Alas, he was sighted once too often around town indulging in doughnuts, pizza and french fries. He was weighed in the scales of justice and found wanting. Instead of slimming down, he had added 20lb. The law would have no mercy, and this time Mr Younkin was given Kansas' maximum term for violating a probation agreement, three months in jail.

His lawyers are appealing, on the grounds that weight and diet are personal matters which are not for a court to decide, and that therefore Mr Younkin's spell behind bars is "cruel and unusual punishment" in breach of the eighth amendment of the Constitution. More to the point, though, if obesity were a prison offence, America's overcrowded jails would long since have come apart at the seams.

For once the evidence of my own eyes and government statistics agree. Americans are getting fatter and fatter.A third of adults are overweight, and according to a new federal survey, 11 per cent of all children are too - more than double the proportion 25 years ago. Taking their cue from their parents, children too exercise less, spend more time in front of the TV or computers and eat too much. And who is to blame them? The hardest thing to find in this country is a modest snack.

Take the American "sandwich", not to be confused with the dainty European concoction of the same name. A sandwich here is a monument to America's love for bigness - so thick you cannot get your month around it without sending part of the contents into your lap. Beg the man behind the deli bar to go easy on the filling and he looks at you as if you were some wimpish idiot. But sandwiches have nothing on the fast food industry, which spends $36bn (pounds 22.8bn) a year on advertising ever vaster servings to an ever more corpulent population.

An item in the Washington Post last week provided some astonishing facts. Remember the curvy old bottle of Coca-Cola? It contained six and a half fluid ounces. The latest monstrosity from the 7-11 grocery chain is the Double Gulp, offering nearly 10 times as much, 64 ounces of coke, equivalent to 800 calories. The diameter of regular pizzas creeps steadily higher, now at around 12 inches. But nothing quite matches the 3lb porterhouse steaks offered by Morton's Steakhouse of Chicago. The Morton's in Washington claims to sell five to 10 a night, and everything gets eaten.

The reason for the onward march of excess is said to be the concept of "value". But instead of offering more for the same price, why not the same for less?

And the problem reaches the summit of the state. True, George Bush famously loathed broccoli, but even so was as thin as a rake. Not so the 42nd President. "We do fibres and stuff," Hillary Clinton once said in reply to a question about the family eating habits, and for formal entertaining she has replaced high calorie classical French with trendy Californian. But husband Bill, as he is the first to admit, seldom fails to warm to a pile of junk food.
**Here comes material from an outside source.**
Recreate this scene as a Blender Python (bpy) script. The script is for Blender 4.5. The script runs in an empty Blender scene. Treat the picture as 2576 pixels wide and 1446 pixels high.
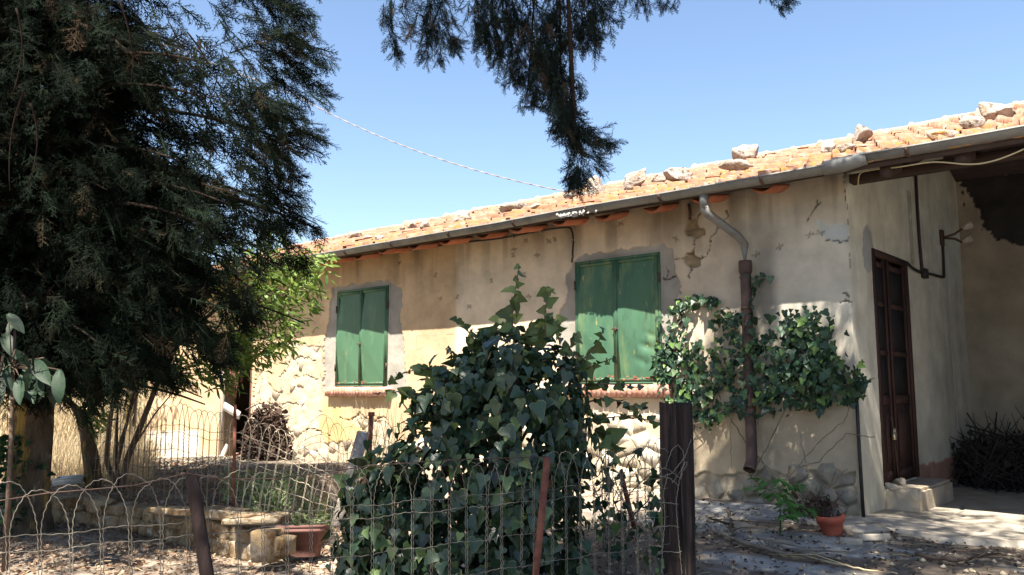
import bpy, bmesh, math, random
import numpy as np
from mathutils import Matrix, Vector
random.seed(7); RS = np.random.RandomState(7)
S = bpy.context.scene
COL = S.collection
# ------------------------------------------------------------------ camera
F = 2060.0; PITCH = math.atan(250 / F); HEAD = math.radians(48.8)
HV = np.array([-math.cos(HEAD), math.sin(HEAD), 0.0]); RV = np.array([math.sin(HEAD), math.cos(HEAD), 0.0])
FW = HV * math.cos(PITCH) + np.array([0, 0, math.sin(PITCH)]); UP = -HV * math.sin(PITCH) + np.array([0, 0, math.cos(PITCH)])
CP = np.array([2.443, -7.27, 1.12])
cd = bpy.data.cameras.new('camera'); cam = bpy.data.objects.new('camera', cd); COL.objects.link(cam)
cd.sensor_width = 36.0; cd.lens = 36.0 * F / 2575.0; cd.clip_end = 2000.0; cd.clip_start = 0.05
cam.matrix_world = Matrix(((RV[0], UP[0], -FW[0], CP[0]), (RV[1], UP[1], -FW[1], CP[1]), (RV[2], UP[2], -FW[2], CP[2]), (0, 0, 0, 1)))
S.camera = cam
# ------------------------------------------------------------------ sky, sun, exposure
SUN = np.array([0.33, -1.0, 1.9]); SUN /= np.linalg.norm(SUN)
w = bpy.data.worlds.new("World"); S.world = w; w.use_nodes = True
nt = w.node_tree; nt.nodes.clear()
sky = nt.nodes.new('ShaderNodeTexSky'); sky.sky_type = 'NISHITA'; sky.sun_disc = False
sky.sun_elevation = math.asin(SUN[2]); sky.sun_rotation = math.atan2(SUN[0], SUN[1]); sky.air_density = 1.0; sky.dust_density = 0.8; sky.ozone_density = 1.5
bg = nt.nodes.new('ShaderNodeBackground'); bg.inputs['Strength'].default_value = 0.070
ow = nt.nodes.new('ShaderNodeOutputWorld'); nt.links.new(sky.outputs[0], bg.inputs[0]); nt.links.new(bg.outputs[0], ow.inputs[0])
sl = bpy.data.lights.new('sun', 'SUN'); sl.energy = 5.0; sl.angle = math.radians(0.53); sl.color = (1.0, 0.93, 0.82)
so = bpy.data.objects.new('sun', sl); COL.objects.link(so); so.rotation_euler = Vector(SUN).to_track_quat('Z', 'Y').to_euler(); so.location = (0, -20, 30)
S.view_settings.view_transform = 'Standard'; S.view_settings.look = 'None'; S.view_settings.gamma = 1.0
S.view_settings.exposure = 1.92
S.view_settings.use_curve_mapping = False
S.cycles.max_bounces = 8; S.cycles.transparent_max_bounces = 8

# ------------------------------------------------------------------ picture measurements -> real points on real planes
def ray(px, py):
    return FW + RV * ((px - 1287.5) / F) - UP * ((py - 723) / F)
def onpl(px, py, ax, val):
    d = ray(px, py); t = (val - CP[ax]) / d[ax]; return CP + d * t
def onY(px, py, Y=0.0): return onpl(px, py, 1, Y)
def onX(px, py, X=0.0): return onpl(px, py, 0, X)
def onZ(px, py, Z=0.0): return onpl(px, py, 2, Z)
def atd(px, py, D):
    d = ray(px, py); t = D / float(d @ HV); return CP + d * t
def latfwd(lat, fwd, z=0.0):
    p = CP + RV * lat + HV * fwd; p[2] = z; return p
def XZ(pts): return [(onY(*q)[0], onY(*q)[2]) for q in pts]

# ------------------------------------------------------------------ numeric helpers
_G = {}
def _grid(k):
    if k not in _G: _G[k] = np.random.RandomState(k).rand(256, 256)
    return _G[k]
def vnoise(x, y, scale, seed=0, octv=4, pers=0.5):
    x = np.asarray(x, float) * scale; y = np.asarray(y, float) * scale
    out = np.zeros(np.broadcast(x, y).shape); amp = 1.0; tot = 0
    for o in range(octv):
        g = _grid(seed * 17 + o)
        xi = np.floor(x).astype(int); yi = np.floor(y).astype(int); fx = x - xi; fy = y - yi
        fx = fx * fx * (3 - 2 * fx); fy = fy * fy * (3 - 2 * fy)
        a = g[xi % 256, yi % 256]; b = g[(xi + 1) % 256, yi % 256]; c = g[xi % 256, (yi + 1) % 256]; d = g[(xi + 1) % 256, (yi + 1) % 256]
        out += amp * ((a * (1 - fx) + b * fx) * (1 - fy) + (c * (1 - fx) + d * fx) * fy); tot += amp
        x = x * 2.03 + 11.3; y = y * 2.03 + 5.7; amp *= pers
    return out / tot
def inpoly(x, y, poly):
    r = np.zeros(x.shape, bool); n = len(poly)
    for i in range(n):
        x0, y0 = poly[i]; x1, y1 = poly[(i + 1) % n]
        c = ((y0 > y) != (y1 > y)) & (x < (x1 - x0) * (y - y0) / ((y1 - y0) or 1e-9) + x0); r ^= c
    return r
def dline(x, y, pl):
    d = np.full(x.shape, 1e9)
    for (x0, y0), (x1, y1) in zip(pl[:-1], pl[1:]):
        dx, dy = x1 - x0, y1 - y0; L = dx * dx + dy * dy + 1e-12
        t = np.clip(((x - x0) * dx + (y - y0) * dy) / L, 0, 1)
        d = np.minimum(d, np.hypot(x - x0 - t * dx, y - y0 - t * dy))
    return d
def sstep(a, b, x):
    t = np.clip((np.asarray(x, float) - a) / (b - a), 0, 1); return t * t * (3 - 2 * t)
def unit(v):
    v = np.asarray(v, float); return v / (np.linalg.norm(v, axis=-1, keepdims=True) + 1e-12)

# ------------------------------------------------------------------ object helpers
WM = {}
def par(o, p):
    if p is not None:
        o.parent = p
        if p.name in WM: o.matrix_parent_inverse = WM[p.name].inverted()
def tag(o, label=None, cat=None, group=None, kind=None):
    if label: o['label'] = label
    if cat: o['category'] = cat
    if group: o['group'] = group
    if kind: o['kind'] = kind
    return o
def thing(name, loc, label, cat, group=None):
    o = bpy.data.objects.new(name, None); COL.objects.link(o); o.location = loc; o.empty_display_size = 0.1
    WM[o.name] = Matrix.Translation(Vector(loc)); return tag(o, label, cat, group)
def mkmesh(name, V, faces, mat, smooth=False, attrs=None):
    """V (n,3); faces: (m,k) array or list of such arrays with different k."""
    V = np.asarray(V, np.float32)
    if isinstance(faces, np.ndarray): faces = [faces]
    faces = [np.asarray(f, np.int32) for f in faces if len(f)]
    me = bpy.data.meshes.new(name)
    me.vertices.add(len(V)); me.vertices.foreach_set('co', V.ravel())
    nl = sum(f.size for f in faces); npo = sum(len(f) for f in faces)
    me.loops.add(nl); me.polygons.add(npo)
    me.loops.foreach_set('vertex_index', np.concatenate([f.ravel() for f in faces]))
    tot = np.concatenate([np.full(len(f), f.shape[1], np.int32) for f in faces]); st = np.concatenate([[0], np.cumsum(tot)[:-1]]).astype(np.int32)
    me.polygons.foreach_set('loop_start', st); me.polygons.foreach_set('loop_total', tot)
    if smooth: me.polygons.foreach_set('use_smooth', np.ones(npo, bool))
    me.update(calc_edges=True)
    if attrs:
        for k, a in attrs.items():
            a = np.asarray(a, np.float32)
            if a.ndim == 1:
                at = me.attributes.new(k, 'FLOAT', 'POINT'); at.data.foreach_set('value', a)
            else:
                at = me.attributes.new(k, 'FLOAT_COLOR', 'POINT'); at.data.foreach_set('color', np.hstack([a, np.ones((len(a), 1), np.float32)]).ravel())
    if mat: me.materials.append(mat)
    return me
def link(name, me, parent=None, loc=None, rot=None, scale=None):
    o = bpy.data.objects.new(name, me); COL.objects.link(o)
    if loc is not None: o.location = loc
    if rot is not None: o.rotation_euler = rot
    if scale is not None: o.scale = scale
    par(o, parent); return o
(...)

So what happened to the get fit and slim craze? It was always strictly a middle- and upper-class phenomenon. Once upon a time when only the wealthy could afford a full plate, being fat meant being rich. The poor as a rule were thin. In today's US, it is the other way round. And even the stigma of obesity is fading. One poll has found that only 36 per cent of people feel that fat is unattractive. A decade ago, the figure was 55 per cent.

None of which answers Mr Younkin's problem: how to earn the money to pay off his debt. Apparently a New Jersey freak show offered him a job - but on condition he gained 200lb and signed a five-year contract. Even Mr Younkin's weakness for doughnuts didn't stretch to that.